Man wird voraussetzen müssen, daß sich die Haltung der Vereinigten Staaten gegenüber der EWG ändern muß, falls die Kennedy-Runde zu keinem guten Ende gebracht werden kann.

Man wird zur Kenntnis zu nehmen haben, daß Frankreich in der EWG seine Partner nicht überfordern kann und daß manche der EFTA-Staaten den Weg zur EWG nicht antreten können, weil sie die Alternative, zwischen der EWG und England zu wählen, nicht akzeptieren können.

Wie also aus diesem Dilemma herauskommen? Hier liegt es nun, glaube ich, in erster Linie an Frankreich, dem doch eine Renaissance Europas so dringend ist, einen Weg zu zeigen, einen realistischen Weg, einen Weg echter Zusammenarbeit. Erst müßten, so scheint es mir, fruchtbare Gespräche zwischen Frankreich und England geführt werden.

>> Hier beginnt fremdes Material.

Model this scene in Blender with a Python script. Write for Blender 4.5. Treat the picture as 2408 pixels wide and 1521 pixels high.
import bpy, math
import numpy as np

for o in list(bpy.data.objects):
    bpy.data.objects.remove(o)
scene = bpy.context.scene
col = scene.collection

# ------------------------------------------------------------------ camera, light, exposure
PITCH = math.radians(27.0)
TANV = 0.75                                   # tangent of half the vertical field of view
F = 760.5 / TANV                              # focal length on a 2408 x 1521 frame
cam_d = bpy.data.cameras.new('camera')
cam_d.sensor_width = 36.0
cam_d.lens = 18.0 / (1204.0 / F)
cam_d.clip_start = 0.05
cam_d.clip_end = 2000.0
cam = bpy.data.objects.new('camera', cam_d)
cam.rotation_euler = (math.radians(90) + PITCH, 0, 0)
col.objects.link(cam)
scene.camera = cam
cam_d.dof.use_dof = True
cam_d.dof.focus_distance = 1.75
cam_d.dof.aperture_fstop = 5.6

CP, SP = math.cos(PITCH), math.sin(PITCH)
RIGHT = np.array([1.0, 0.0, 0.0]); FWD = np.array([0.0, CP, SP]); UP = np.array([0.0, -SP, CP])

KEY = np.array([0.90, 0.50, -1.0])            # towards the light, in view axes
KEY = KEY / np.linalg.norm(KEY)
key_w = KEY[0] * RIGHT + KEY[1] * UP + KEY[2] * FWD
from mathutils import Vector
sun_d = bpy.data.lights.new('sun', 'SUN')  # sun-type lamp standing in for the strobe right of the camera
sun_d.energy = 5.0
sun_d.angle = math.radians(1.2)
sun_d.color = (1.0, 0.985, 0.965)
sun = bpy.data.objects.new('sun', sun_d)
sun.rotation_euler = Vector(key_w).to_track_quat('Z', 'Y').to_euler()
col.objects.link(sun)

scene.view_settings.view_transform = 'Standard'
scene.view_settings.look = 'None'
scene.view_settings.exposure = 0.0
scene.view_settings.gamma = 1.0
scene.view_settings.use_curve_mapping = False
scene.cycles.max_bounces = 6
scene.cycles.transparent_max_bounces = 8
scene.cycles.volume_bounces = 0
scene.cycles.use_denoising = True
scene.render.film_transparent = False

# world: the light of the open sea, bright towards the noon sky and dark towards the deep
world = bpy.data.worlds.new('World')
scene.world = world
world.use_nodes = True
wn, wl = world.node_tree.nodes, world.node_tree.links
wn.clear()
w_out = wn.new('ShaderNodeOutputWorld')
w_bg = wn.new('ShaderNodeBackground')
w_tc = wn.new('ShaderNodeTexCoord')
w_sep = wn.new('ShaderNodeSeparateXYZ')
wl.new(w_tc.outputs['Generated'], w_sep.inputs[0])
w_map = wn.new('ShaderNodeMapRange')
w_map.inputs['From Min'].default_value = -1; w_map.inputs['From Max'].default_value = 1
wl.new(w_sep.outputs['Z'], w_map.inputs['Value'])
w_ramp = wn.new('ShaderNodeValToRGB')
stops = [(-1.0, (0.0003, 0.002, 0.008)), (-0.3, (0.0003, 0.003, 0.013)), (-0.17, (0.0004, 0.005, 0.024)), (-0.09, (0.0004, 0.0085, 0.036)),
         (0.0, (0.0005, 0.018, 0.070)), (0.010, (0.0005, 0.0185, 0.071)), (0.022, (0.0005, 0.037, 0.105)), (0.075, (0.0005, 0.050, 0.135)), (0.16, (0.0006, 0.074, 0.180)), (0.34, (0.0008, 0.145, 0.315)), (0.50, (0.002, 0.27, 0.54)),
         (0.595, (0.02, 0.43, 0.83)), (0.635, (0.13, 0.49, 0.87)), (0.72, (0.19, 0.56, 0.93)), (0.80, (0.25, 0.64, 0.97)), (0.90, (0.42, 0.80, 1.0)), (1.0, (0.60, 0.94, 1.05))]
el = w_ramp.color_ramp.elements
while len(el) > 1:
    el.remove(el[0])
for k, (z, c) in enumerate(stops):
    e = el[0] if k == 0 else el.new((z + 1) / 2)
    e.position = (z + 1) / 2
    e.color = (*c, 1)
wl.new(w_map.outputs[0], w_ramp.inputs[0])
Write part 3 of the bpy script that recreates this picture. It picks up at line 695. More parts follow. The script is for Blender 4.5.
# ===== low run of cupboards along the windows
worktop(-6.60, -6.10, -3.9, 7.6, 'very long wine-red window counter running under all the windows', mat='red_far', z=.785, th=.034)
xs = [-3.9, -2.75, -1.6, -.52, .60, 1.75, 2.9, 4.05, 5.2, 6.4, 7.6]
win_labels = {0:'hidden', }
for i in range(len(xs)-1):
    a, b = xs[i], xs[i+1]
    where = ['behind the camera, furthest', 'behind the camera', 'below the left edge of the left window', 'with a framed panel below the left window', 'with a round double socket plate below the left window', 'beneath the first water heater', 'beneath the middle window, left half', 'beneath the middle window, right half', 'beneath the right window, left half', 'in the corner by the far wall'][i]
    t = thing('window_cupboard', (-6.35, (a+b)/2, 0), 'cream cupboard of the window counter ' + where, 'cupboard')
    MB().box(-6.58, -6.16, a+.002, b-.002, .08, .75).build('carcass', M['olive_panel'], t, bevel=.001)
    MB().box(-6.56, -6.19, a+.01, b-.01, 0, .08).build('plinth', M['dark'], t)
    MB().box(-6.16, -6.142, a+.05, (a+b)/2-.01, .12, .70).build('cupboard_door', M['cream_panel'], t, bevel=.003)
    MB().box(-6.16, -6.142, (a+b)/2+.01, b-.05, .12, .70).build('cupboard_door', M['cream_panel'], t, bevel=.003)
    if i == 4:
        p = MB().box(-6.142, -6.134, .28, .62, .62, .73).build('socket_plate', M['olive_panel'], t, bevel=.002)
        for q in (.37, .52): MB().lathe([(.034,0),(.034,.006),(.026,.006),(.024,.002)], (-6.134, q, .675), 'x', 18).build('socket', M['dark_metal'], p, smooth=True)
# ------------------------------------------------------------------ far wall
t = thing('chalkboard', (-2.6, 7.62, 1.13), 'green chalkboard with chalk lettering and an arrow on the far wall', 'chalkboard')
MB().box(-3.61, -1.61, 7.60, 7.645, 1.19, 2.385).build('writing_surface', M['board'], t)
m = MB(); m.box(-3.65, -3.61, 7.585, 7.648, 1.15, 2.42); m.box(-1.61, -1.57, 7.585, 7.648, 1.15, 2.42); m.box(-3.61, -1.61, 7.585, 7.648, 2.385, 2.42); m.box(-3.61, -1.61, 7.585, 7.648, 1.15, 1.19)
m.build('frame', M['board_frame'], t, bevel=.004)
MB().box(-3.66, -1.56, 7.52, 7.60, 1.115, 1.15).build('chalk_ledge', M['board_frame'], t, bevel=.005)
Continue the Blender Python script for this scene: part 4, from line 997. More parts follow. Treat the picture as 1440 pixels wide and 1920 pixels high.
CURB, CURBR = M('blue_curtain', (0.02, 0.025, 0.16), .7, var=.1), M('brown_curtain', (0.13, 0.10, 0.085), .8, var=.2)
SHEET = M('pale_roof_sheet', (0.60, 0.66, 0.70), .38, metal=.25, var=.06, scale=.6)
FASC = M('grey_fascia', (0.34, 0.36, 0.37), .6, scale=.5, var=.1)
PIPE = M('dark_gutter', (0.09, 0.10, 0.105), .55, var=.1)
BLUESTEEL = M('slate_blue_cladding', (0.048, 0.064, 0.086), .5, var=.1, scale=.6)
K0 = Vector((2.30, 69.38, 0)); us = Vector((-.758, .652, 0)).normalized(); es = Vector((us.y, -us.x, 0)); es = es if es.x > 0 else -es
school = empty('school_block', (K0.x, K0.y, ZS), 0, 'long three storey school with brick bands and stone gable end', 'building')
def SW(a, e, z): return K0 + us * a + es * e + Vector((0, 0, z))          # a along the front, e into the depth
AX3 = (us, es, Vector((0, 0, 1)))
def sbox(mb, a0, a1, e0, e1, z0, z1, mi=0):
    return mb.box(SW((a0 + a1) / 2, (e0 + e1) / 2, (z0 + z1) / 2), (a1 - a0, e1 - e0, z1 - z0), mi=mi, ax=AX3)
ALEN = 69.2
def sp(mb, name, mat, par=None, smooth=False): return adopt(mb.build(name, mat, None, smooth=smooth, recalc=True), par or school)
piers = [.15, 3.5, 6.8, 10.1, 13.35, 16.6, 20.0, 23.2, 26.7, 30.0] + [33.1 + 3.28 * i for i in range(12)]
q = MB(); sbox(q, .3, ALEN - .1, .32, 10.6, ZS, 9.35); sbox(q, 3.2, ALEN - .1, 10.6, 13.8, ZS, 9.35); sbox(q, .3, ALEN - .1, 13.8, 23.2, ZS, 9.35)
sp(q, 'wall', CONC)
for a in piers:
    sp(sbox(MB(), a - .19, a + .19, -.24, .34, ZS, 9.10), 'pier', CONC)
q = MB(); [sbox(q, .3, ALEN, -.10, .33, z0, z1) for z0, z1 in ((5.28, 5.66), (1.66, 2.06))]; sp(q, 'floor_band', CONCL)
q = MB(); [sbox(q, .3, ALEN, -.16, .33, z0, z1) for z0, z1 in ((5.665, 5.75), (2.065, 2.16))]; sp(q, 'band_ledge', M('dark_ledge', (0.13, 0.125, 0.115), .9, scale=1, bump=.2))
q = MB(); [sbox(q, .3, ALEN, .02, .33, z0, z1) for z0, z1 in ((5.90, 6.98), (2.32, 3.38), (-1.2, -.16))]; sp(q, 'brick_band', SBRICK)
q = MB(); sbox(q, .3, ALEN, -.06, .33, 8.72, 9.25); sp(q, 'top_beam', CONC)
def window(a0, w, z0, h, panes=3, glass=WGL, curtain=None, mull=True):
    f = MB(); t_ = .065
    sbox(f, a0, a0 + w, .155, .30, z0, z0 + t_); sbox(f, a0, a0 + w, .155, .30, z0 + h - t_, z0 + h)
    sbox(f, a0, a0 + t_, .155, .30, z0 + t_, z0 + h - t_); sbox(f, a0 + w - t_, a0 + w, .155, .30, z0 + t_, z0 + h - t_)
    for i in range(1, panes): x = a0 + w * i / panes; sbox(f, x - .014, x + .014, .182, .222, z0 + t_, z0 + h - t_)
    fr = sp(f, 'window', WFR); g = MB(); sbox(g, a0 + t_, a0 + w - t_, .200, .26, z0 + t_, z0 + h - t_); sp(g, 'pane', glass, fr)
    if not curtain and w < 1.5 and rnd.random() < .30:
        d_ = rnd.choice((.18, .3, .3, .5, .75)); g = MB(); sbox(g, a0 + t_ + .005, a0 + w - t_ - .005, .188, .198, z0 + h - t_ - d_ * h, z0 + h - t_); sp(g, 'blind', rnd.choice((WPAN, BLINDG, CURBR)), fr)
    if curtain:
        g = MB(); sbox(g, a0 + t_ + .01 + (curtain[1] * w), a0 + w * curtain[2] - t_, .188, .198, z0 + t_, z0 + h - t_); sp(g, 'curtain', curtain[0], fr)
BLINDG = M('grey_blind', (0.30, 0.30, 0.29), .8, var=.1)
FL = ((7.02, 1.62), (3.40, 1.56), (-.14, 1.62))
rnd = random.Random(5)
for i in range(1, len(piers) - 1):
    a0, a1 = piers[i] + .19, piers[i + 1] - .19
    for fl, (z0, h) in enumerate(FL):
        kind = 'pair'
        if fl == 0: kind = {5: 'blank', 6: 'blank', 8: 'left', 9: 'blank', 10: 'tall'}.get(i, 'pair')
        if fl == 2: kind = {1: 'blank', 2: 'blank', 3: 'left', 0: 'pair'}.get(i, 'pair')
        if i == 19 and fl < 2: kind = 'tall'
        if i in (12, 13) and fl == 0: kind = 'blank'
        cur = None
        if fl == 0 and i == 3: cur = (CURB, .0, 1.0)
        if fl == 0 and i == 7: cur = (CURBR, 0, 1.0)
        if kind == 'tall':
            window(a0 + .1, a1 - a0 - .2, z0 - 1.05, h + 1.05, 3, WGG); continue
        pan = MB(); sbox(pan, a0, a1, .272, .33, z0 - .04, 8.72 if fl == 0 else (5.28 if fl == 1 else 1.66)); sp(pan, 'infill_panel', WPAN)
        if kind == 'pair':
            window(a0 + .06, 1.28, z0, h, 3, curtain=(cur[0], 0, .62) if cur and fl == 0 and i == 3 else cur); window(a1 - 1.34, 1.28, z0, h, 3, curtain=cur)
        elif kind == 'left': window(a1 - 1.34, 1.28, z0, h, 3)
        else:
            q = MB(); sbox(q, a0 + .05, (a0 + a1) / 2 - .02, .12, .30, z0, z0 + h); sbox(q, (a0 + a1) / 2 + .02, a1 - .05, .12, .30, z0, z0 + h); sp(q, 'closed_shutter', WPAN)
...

Ich kann mich als Außenminister nicht in die innenpolitischen Angelegenheiten anderer Staaten einmengen — und ich will es auch nicht tun —, so wie ich verpflichtet bin, als Außenminister meine parteipolitische Auffassung zurücktreten zu lassen. Aber ich bin verpflichtet, Ideen, die in der internationalen Debatte aufgeworfen werden, so objektiv wie möglich zu prüfen. Ich stehe nicht an, zu erklären, daß die von Präsident de Gaulle aktualisierten Probleme auf dem Gebiet der Währungspolitik, der internationalen Politik überhaupt, mir ernstester Beachtung wert zu sein scheinen, und je eher wir in Gespräche hierüber eintreten, desto besser wird es für die Wiederherstellung des Zusammenhaltes in der demokratischen Welt sein.

Man sollte überhaupt größere Bereitschaft zu Gesprächen haben. Ich war seit jeher Anhänger von Gesprächen zwischen dem Westen und dem Osten, allerdings unter der Voraussetzung, daß der Westen weiß, was er mit diesen Gesprächen erreichen will, daß Eindeutigkeit in den Auffassungen besteht und daß ein Mindestmaß an Gemeinschaft in der Politik vorhanden ist. Erst recht aber muß man doch für Gespräche zwischen den Demokratien sein, wenn sie das Ziel haben sollen, diese Gemeinsamkeit wieder herbeizuführen.

Die europäische Zusammenarbeit, die gesamteuropäisch-wirtschaftliche Integration sind die Schicksalsfragen dieser Generation. Sie würden es verdienen, zum Gegenstand eines echten und klärenden Vorgespräches zwischen England und Frankreich gemacht zu werden, dem dann ein Gespräch in breitestem europäischem Rahmen folgen müßte.

Vielleicht wird man dann die eine oder die andere gute, alte Idee, über die man sich früher nicht verständigen konnte, doch anders beurteilen.